How's this for pretty useless information for the vast majority of us?

Today is day 591 (decimal notation; including today) since I've been on Active Duty orders (so much for one weekend a month, two weeks in the summer!), which in binary notation is 0b1001001111. (Math geeks often place "0b" before the first digit of the base-2 number, to indicate binary notation.) Assuming full 24-hour days, that would work out to be 51,062,400 base-10 seconds. In base-2 that would look like this: 0b11000010110010011010000000.

Wow.

That's a lot of seconds of being away from home and the people I love most in the world. But it's also a lot of seconds I've gotten to spend in the company of wonderful and courageous young women and men, and I am very grateful to have had this opportunity. 

I wouldn't change it (but I'm not certain these days there aren't others who would....)!

I got to thinking about the binary system today because of the number 11111. If that were a base-2 number, 0b11111, it would mean 16+8+4+2+1 = 31 in base-10.

But it's not a base-2 number, and for that, I'm immensely grateful. It's a decimal system notation (which, since I'm on a binary system tear here, would be rendered as 0b10101101100111 in base-2) for the number of days in a row I've been sober.

But who's counting?

That's a lot of days God has had to work overtime on my behalf, wouldn't you agree? Hooray for the Higher Power! My friends who go to a lot of AA and Al-Anon meetings keep reminding me that gratitude is a key to gracious and graced living, one day at a time.

I'm also reminded that in the Second Letter to the Corinthians, St. Paul writes:
Three times I appealed to the Lord about this, that it would leave me, but he said to me, ‘My grace is sufficient for you, for power is made perfect in weakness.’ So, I will boast all the more gladly of my weaknesses, so that the power of Christ may dwell in me. Therefore I am content with weaknesses, insults, hardships, persecutions, and calamities for the sake of Christ; for whenever I am weak, then I am strong. (NRSV: 2COR 4:8-10)
This passage took on a new meaning for me shortly after I got sober, and that meaning has broadened and deepened as I've stayed sober, one day at a time. I say again: Hooray for the Higher Power!

Eleven thousand one hundred and twelve days ago, I could not have imagined my life as it is today. Not only was I still drinking then, and not only was my hair long, but I also didn't even (and still don't) like war *movies* in 1979.
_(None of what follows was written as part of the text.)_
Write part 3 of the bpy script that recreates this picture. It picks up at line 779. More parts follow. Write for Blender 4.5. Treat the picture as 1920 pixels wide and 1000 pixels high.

In the late 1970s, Army Chaplaincy figured into exactly none of my plans for the future, nor into what I presumed God's plans for me were.

And for that matter, neither did sobriety.

Yet here I am at sobriety day 11111. What once seemed to be a curse has morphed into incomparable blessing. I've learned that God is like that.

In 1979 I could never have imagined volunteering to put on a military uniform, knowing it would mean having to go to a war zone; yet I now am authorized to wear a deployment patch on the right sleeve of that uniform.

Go figure.

All those intervening years of "praying only for knowledge of God's will for us and the power to carry that out," and look what those prayers brought me!

(Sobriety and a life of unimaginable richness.)

Assuming I continue not taking a drink one day at a time (and that I live that long!), I'll be in my mid-80s before I see the (decimal notation) number 22222 in this regard.

With my luck, I'll be deployed *then*, too.

Or perhaps, still.

(No matter whatever else (so no one is confused), if I'm still blogging, my opinions will still be unofficial -- but nevertheless correct, that's for sure!)

Blessings and peace to one and all,


Fr. Tim, SJ

View My Milblogging.com Profile

2 comments:

HighJump said...

Tim,

Congrats on the 11111 days! I remember Tom W telling me about the 10000 day event, which happens about 27 years + 3 months.

BTW, I would say that it's "computer geeks" that use the 0b prefix, not "math geeks". Welcome to my world!!

Ron H, from Los Gatos; Lynda B says congrats, too.

Anonymous said...

Happy 11111 days of trudging the road to happy destiny!